Why gain is bad for your dynamic range.

One way to reduce the noise in a video camera image is to reduce the cameras gain. One way to increase the brightness of the image is to add gain.

We all know that increasing the gain to lets say +6db will increase noise and generally the reverse holds true when you reduce the gain, the noise typically reduces and this may be helpful if you are going to do a lot of effects work, or just want a clean image.

However in most cases adding or removing gain reduces the cameras dynamic range as it will artificially clip or limit your low key or high key parts of the image. The maximum illumination level that a camera can capture is limited by the sensor or the gamma curves that the camera has. The black level or darkest part of the image is the point where the actual image signal compared to the sensor noise level is high enough to allow you to see some actual picture information (also known as noise floor). So the dynamic range of the camera is normally the range between the sensors noise floor and recording or sensor clipping point.

To maximise the cameras dynamic range the designers will have carefully set the nominal zero db gain point (native ISO) so that the noise floor is at or very close to black and the peak recording level is reached at the point where the sensor itself starts to clip.

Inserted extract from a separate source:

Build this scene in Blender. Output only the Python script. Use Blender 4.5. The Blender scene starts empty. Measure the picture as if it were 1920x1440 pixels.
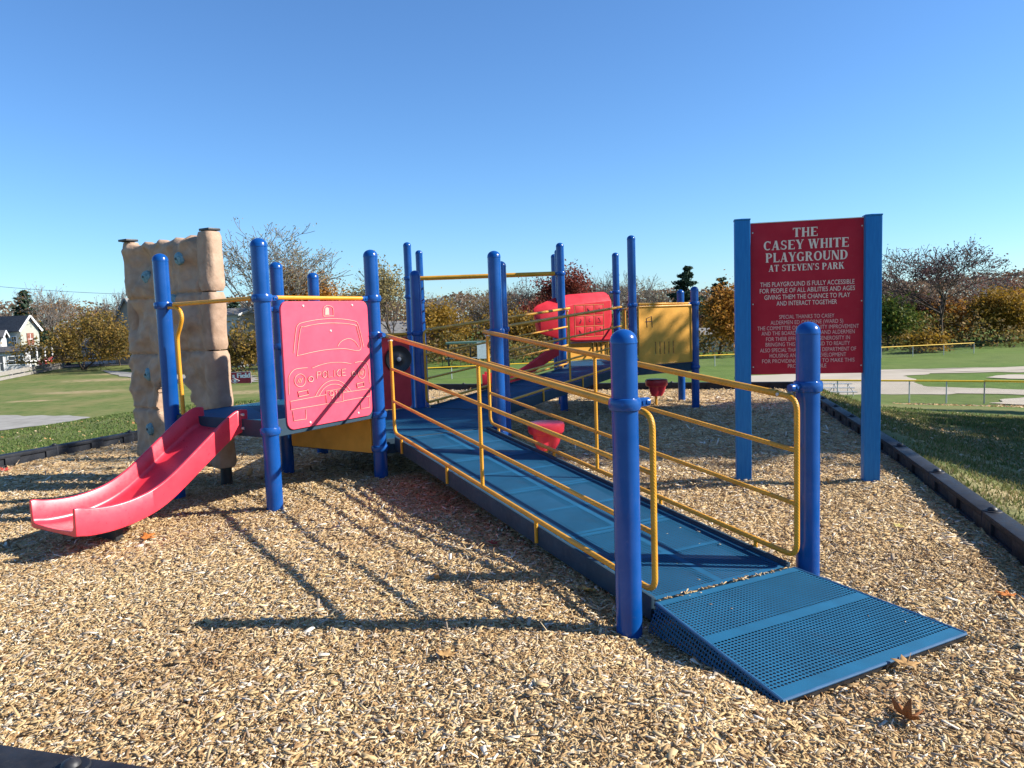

The gain of the camera controls the video output and recording level, relative to the sensors signal level. If you use -3db gain you attenuate (reduce) the relative output signal. The highlight handling doesn’t change (governed by the sensor clipping or gamma curve mapping) but your entire image output level gets shifted down in brightness and as a result you will clip off or loose some of your shadow and dark information, so your overall dynamic range is also reduced as you can’t “see” so far into the shadows. Dynamic range is not just highlight handling, it is the entire range from dark to light. 3db is half a stop (6db = 1 stop) so -3db gain reduces the dynamic range by half a stop, reducing the cameras underexposure range without (in most cases) any change to the over exposure range, so overall the total dynamic range is reduced.

When you add gain the reverse happens. Generally how far the sensor can see into the shadows is limited by the sensors noise floor. Add 6db of gain and you will make the darkest parts of the image brighter by 6db, but you will also raise the noise level by the same amount. So while you do end up with brighter shadow details you can’t actually see any more picture information because the noise level has increased by the same amount. At the top end as the brightest sensor output is mapped to the maximum recording level at 0db, when you add gain this pushes the recording level beyond what can be recorded, so you loose 6db off the top end of your recordings because the recordings and output clips 6db earlier. So positive gain maintains the same shadow range but reduces the highlight recording range by 6db.

However you use it gain tends to reduce your dynamic range. Adding gain to cope with poor lighting tends to be the lesser of the two evils as generally if your struggling for light then overexposure and blown out highlights is often the last of your worries.

Negative gain is sometimes used in camera to try to reduce noise, but the reality is that you are loosing dynamic range. Really a better solution would be to expose just a tiny bit brighter and then bring your levels down a bit in post production.

4 thoughts on “Why gain is bad for your dynamic range.”

  1. Could you cite any sources or tests? The article seems pretty vague without addressing any particular camera’s implementation and without mentioning likely DR limitations imposed by the ADC versus the sensor, which is common in cameras with adjustable gain. The sensor itself is an analog device and has a fixed DR, gain generally only is used to workaround the downside of a DR-limited ADC. At least that is my understanding for most common implementations.

    1. It’s basic SNR theory. Gain doesn’t change SNR and as there is a finite recording range additional gain will push your levels beyond the design recording range so DR is reduced. If the original is 0 to 100% then adding gain will make the new signal bigger than 100%. We can’t record more than 100% so the signal is lost and dynamic range is reduced.
      Generally the DR of a camera is limited by either the sensor or A to D’s. So if a system is operating at it’s maximum DR, subtracting gain will reduce the DR as you will make small values too small to be useful.

      It’s easy enough to test for yourself with a camera and waveform monitor. You can even see this with most cameras with a histogram. Use negative agin and you’ll see the peak recording level drop and some shadow detail become clipped. Add gain and you’ll see the noise floor come up and highlights clip earlier.

  2. Perhaps what you are saying is over my head but it sounds like you are saying the DR is limited by the recording range? Why wouldn’t they be able to take whatever values come out of the ADC and map them to fit the recording range if it is designed properly? They are presumably doing lots of other processing to the ADC output: debayering, applying gamma, matrix, bit downsampling, etc…

  3. Noah, A good way to think of it is like a glass of water.

    Imagine you have a glass of water that is full to the brim. You then place an object in the bottom of the glass to boost the level and the water level rises and you lose some water out of the top of the glass.

    It might be possible for some remapping to be done, similar to the active knee that is often on ENG style cameras. However you would still increase the noise, and you would perform such remapping at the expense of tonal range because you would have to compress the highlights, and possibly end up affecting other parts of the image.